About 1,500 soldiers from the 25th Infantry Division in Alaska are deploying to Afghanistan as part of a regular rotation as the war in that country continues its 16th year, the Army announced Friday.

The rotational deployment of less than half of the 4th Brigade Combat Team (Airborne), 25th Infantry Division for Operation Freedom’s Sentinel replaces another unit and does not signal an increase in troop levels, Army spokeswoman Maria Njoku said Friday.

Army Gen. John Nicholson, the top U.S. commander in Afghanistan, told the Senate Armed Services Committee in February that he needed a few thousand additional troops from the U.S. and NATO allies in order to undo significant gains by militants there.

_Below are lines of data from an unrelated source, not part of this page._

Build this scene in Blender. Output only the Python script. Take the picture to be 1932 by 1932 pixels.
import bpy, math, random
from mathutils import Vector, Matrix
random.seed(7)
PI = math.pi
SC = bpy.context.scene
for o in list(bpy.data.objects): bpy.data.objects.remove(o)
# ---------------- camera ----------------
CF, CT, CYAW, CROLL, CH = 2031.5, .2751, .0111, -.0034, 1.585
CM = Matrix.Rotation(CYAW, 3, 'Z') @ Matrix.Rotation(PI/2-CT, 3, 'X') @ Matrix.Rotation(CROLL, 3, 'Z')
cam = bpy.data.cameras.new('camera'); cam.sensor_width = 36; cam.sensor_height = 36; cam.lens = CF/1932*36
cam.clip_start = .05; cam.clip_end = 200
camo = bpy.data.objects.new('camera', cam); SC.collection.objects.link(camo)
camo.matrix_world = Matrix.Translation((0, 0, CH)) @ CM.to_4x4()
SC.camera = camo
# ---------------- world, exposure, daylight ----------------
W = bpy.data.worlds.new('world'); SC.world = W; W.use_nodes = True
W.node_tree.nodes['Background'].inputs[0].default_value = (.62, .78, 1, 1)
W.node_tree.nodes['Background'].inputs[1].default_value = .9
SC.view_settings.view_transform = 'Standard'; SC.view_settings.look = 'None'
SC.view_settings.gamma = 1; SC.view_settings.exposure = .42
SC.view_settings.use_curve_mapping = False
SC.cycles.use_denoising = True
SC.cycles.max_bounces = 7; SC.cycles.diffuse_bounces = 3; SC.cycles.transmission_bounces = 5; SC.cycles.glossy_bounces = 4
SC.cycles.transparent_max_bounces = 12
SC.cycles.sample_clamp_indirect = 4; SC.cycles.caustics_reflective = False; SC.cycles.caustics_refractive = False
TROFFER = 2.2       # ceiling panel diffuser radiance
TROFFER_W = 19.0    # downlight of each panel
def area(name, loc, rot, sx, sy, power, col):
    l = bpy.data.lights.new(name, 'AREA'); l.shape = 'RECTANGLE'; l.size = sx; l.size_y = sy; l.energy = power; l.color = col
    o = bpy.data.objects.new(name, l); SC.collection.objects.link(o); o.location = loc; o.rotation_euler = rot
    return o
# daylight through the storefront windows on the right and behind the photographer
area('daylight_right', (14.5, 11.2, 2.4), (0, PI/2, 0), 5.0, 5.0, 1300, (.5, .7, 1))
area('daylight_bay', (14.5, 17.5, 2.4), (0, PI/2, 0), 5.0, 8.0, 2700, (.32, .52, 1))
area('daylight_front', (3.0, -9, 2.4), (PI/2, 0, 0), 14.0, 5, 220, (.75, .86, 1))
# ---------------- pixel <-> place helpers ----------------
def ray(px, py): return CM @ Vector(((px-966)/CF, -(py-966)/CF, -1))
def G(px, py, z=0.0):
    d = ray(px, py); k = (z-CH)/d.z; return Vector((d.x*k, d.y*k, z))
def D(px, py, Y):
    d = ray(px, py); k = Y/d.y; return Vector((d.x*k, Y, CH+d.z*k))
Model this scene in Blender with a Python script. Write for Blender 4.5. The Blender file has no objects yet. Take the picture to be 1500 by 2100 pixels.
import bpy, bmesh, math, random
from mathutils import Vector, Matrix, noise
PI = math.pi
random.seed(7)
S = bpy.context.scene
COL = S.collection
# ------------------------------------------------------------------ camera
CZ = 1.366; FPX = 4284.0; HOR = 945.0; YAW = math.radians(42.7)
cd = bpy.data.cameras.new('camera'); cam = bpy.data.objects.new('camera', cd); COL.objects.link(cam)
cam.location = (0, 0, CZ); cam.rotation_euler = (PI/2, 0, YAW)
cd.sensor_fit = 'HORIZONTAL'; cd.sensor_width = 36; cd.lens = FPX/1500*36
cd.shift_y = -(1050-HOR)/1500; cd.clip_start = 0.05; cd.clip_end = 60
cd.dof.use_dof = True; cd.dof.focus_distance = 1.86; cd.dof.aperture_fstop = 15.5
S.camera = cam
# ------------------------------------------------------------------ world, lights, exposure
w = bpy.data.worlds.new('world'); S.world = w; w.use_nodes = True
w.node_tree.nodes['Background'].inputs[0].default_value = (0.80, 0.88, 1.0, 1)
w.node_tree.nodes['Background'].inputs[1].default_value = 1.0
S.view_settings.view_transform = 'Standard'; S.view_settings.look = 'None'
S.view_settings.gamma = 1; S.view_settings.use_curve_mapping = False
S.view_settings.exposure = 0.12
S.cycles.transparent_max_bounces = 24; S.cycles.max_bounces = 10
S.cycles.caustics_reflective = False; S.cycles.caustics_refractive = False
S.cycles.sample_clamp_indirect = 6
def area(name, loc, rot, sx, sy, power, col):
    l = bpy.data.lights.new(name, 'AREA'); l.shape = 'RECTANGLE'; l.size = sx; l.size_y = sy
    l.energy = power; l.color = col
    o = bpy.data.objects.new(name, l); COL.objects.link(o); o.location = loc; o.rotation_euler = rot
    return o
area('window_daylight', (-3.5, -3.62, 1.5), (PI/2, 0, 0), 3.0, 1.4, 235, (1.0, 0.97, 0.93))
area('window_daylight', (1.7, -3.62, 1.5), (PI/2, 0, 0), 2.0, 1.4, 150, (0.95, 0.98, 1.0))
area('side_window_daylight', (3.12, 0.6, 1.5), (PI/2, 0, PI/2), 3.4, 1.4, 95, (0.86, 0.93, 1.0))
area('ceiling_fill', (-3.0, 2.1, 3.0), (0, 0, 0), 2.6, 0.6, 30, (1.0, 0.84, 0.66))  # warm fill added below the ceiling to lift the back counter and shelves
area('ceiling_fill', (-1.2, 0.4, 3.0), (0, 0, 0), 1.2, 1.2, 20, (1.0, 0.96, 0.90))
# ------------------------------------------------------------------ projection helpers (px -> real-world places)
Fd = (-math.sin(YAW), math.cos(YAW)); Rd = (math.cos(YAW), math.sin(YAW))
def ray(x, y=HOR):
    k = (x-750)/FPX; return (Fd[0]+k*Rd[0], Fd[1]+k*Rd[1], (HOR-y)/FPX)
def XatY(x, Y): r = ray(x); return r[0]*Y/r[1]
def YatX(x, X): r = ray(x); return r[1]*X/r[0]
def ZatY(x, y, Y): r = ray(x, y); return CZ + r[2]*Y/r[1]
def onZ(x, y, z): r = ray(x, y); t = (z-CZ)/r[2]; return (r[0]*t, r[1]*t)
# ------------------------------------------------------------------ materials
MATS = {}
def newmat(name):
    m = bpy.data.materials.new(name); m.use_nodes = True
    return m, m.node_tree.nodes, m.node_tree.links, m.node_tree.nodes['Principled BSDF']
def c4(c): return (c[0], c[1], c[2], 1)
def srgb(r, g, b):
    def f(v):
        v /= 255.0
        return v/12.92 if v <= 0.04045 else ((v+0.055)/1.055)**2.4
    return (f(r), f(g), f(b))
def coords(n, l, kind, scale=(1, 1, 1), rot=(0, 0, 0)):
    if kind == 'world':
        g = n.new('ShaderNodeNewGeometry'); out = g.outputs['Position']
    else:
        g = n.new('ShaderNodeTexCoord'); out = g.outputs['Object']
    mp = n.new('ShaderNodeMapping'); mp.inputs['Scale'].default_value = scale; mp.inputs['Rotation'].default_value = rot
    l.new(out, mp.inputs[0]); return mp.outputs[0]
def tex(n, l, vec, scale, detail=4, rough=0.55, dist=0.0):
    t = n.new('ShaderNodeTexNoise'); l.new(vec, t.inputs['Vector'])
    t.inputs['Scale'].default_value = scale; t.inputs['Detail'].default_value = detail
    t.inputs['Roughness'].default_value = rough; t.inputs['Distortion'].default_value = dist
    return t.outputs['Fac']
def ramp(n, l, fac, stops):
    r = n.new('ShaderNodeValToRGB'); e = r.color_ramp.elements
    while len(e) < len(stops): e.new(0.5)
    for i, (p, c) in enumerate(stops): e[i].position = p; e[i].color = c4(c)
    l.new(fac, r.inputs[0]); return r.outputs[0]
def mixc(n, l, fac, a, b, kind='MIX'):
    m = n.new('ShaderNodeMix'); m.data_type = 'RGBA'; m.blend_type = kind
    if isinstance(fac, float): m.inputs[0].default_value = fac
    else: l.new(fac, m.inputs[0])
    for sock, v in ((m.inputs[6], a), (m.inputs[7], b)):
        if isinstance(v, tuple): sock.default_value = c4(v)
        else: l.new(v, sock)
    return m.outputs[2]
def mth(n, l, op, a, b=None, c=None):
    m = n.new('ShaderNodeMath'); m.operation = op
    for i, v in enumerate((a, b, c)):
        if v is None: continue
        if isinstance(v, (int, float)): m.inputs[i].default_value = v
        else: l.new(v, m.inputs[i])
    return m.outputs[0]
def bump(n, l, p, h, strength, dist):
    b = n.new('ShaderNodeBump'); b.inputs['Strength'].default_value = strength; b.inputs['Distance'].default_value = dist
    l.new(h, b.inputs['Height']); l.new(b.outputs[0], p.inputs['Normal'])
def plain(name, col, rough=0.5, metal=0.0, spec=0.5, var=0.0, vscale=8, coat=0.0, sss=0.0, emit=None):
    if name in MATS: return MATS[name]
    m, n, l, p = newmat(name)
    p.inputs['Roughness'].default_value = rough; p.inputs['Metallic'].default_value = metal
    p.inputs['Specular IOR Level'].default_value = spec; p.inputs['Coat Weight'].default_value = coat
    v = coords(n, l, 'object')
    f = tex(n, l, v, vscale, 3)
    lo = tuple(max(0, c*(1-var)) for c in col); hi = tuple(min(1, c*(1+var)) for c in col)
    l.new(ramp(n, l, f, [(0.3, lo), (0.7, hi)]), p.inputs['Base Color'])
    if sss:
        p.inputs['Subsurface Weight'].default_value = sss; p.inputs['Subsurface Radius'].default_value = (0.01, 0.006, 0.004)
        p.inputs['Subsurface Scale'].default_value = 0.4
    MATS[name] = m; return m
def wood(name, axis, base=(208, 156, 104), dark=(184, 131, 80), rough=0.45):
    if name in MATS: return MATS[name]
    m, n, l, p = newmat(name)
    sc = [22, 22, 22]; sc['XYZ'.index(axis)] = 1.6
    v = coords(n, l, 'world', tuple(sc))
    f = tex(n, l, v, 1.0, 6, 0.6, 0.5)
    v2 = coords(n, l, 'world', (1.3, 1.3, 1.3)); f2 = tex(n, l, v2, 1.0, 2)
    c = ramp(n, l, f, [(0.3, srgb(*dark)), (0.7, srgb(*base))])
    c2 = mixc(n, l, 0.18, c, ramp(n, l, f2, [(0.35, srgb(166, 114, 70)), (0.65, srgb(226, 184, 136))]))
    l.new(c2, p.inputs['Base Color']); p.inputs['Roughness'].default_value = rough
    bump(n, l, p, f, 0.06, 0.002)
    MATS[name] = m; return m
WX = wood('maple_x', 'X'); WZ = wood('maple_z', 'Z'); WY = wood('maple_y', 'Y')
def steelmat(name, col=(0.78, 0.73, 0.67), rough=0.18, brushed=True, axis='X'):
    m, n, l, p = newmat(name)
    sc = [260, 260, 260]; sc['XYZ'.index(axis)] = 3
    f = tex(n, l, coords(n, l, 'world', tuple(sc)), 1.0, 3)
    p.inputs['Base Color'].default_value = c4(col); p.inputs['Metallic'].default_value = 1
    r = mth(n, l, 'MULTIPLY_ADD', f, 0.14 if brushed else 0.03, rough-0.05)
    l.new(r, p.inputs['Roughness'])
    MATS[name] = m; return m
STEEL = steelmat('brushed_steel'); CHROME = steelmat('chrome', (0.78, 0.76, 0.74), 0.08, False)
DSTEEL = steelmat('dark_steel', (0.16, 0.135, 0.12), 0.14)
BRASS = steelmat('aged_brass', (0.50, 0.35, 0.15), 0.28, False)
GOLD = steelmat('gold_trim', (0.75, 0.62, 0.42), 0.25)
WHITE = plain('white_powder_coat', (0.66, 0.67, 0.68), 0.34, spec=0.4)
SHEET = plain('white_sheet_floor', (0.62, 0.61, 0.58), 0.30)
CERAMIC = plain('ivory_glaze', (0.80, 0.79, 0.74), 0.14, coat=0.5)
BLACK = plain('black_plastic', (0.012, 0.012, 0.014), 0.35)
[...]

The U.S. troop level in Afghanistan is capped at 8,400 now.

Operation Enduring Freedom, the original Afghanistan mission launched following the 9/11 terrorist attacks, was reflagged Operation Freedom’s Sentinel in 2015 as U.S. forces transitioned to an advise and assist mission with Afghan troops and police in their ongoing counterterrorism campaign.

Alaska-based soldiers of the 25th Infantry Division will deploy to Afghanistan as the security picture there grows more complex. The Islamic State has metastasized in the country and the Taliban has retaken large swaths of strategic territory, including Sangin in Helmand Province last month.

Army Gen. Curtis Scaparrotti, NATO supreme allied commander Europe, told lawmakers March 23 that he was concerned about Russian military contact with the Taliban.

“I’ve seen the influence of Russia of late, increased influence in terms of association and perhaps even supply to the Taliban,” Scaparrotti said.

Reports also surfaced last month of Chinese patrols inside Afghan territory near the narrow border of those countries, further complicating security considerations and signaling greater Chinese interests in the country, Stars and Stripes reported in March.

The Army also said Friday that 4th Brigade, 25th Infantry Division, the Pacific theater’s only airborne unit, will survive a 2015 decision to cut its strength by 2,600 soldiers and become a leaner airborne task force.

The decision was overturned following the 2017 National Defense Authorization Act that called for the Army to grow its end strength to 476,000 soldiers and take on emerging mission requirements, Army Alaska spokesman John Pennell said Friday. The final decision rests on congressional appropriation outlined in the NDAA, he said.